Recensie: Robert Brouwer – Café terminus
Een geslaagde antiheld
Het debuut Café Terminus van Robert Brouwer presenteert een geslaagde antiheld. Hoewel dat een tegenstelling lijkt, is de 58-jarige Martin Molle met z’n eenvoudige baantje, weinige sociale contacten en mismoedige levensinstelling een antiheld pur sang. Constant broeit er iets, dat hij het anders zou willen, succesvol zou willen zijn, een vrouw aan zijn zijde zou willen hebben. Soms worden die verlangens expliciet uitgesproken, soms slechts in een observatie verwerkt.
Robert Brouwer heeft de Schrijversvakschool afgerond en deze roman als resultaat daarvan gepubliceerd. Mooi is het dat hij in het verhaal de enige echte vriend van Martin Molle een schrijfcursus in de schoenen schuift. Norbert Heiltjes is succesvol, tenminste, in de ogen van Martin. Het is een drukbezet man die weet hoe hij met vrouwen moet omgaan. Martin zou maar wat graag een personage in de verhalen van Norbert willen zijn, die hij als talentvol ziet. Hoewel: ‘Hij laat mij wel eens wat van zijn eigen werk lezen, maar ik vind er weinig aan. Dat durf ik hem niet te zeggen. Het is allemaal zo vergezocht, zo onwaarschijnlijk wat er in die verhalen gebeurt.’
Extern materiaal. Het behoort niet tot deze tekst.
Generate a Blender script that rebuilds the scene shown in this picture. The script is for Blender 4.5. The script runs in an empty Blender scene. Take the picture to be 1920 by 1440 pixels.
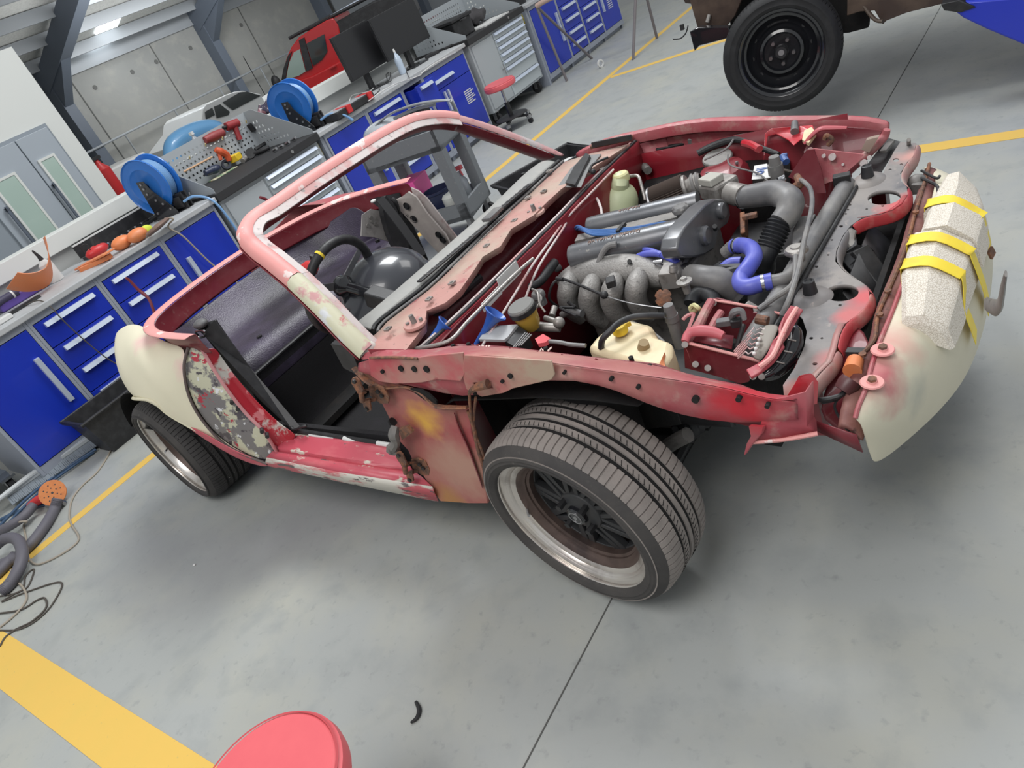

Kijkt Brouwers door de ogen van zijn hoofdpersoon zo tegen de sommige gangbare literatuur aan? Het zou zomaar kunnen. Wat Martin Molle meemaakt is in ieder geval niet onwaarschijnlijk, al kan hij vaak wegdromen en situaties bedenken die ver buiten zijn eigen leven liggen. Zoals wanneer hij de bus neemt: ‘Zo pak ik de dingen aan. Ik geniet ervan om het idee te hebben dat de chauffeur bij mij in dienst is en op mijn instructies door de wijken van de stad rijdt.’ Hij verlangt ernaar gesprekken te voeren zoals buschauffeurs dat doen, over alledaagse dingen, over niets. Maar hij voert vooral gesprekken in zijn hoofd, bijvoorbeeld wanneer hij thuis tegen zijn ex praat, die al jaren weg is.
Martin Molle worstelt zich door de stad, het liefst in zijn kleine elektrische vuilnisauto. Hij is in dienst van Clean Up City Go en leegt vuilnisbakken. In de kleine cabine voelt hij zich op zijn gemak, afgesloten van de buitenwereld. En dan is er Valerie, een jonge vrouw die hij ontmoet heeft bij een yogales. In zijn ogen is er een hecht contact ontstaan, maar of dat wederzijds is, blijft tot het einde toe boven het verhaal hangen. Zo wordt er een subtiele spanning opgebouwd. Ook in het contact met zijn moeder, die in een bejaardenhuis woont, verschuift langzaam iets. Hij ziet ertegenop om bij haar langs te gaan, maar doet het toch uit plichtsbesef en omdat ze steeds verder achteruit gaat. Hoe lang heeft ze nog te leven?
Hoewel er veel treurigs gebeurt in het verhaal, zijn juist zijn gedachtekonkels vaak bijzonder grappig, bijvoorbeeld in de passage waar hij net doet of het grote pand van het Instituut van de Franse taal dat hij schoonmaakt, van hem is. Hij staat op het balkon en laat voorbijgangers geloven dat hij de heer des huizes is.
Het mooie van een verhaal rondom een antiheld is dat iedereen er wel iets van zichzelf in herkent maar tegelijk blij is dat het niet zó erg gesteld is in zijn of haar leven. Dat is precies van Café Terminus doet. Een geslaagd debuut dat smaakt naar meer. Misschien niet direct meer van Martin Molle, maar wel meer van Robert Brouwer.
Café Terminus staat op de shortlist van de Hans Vervoort-prijs 2024.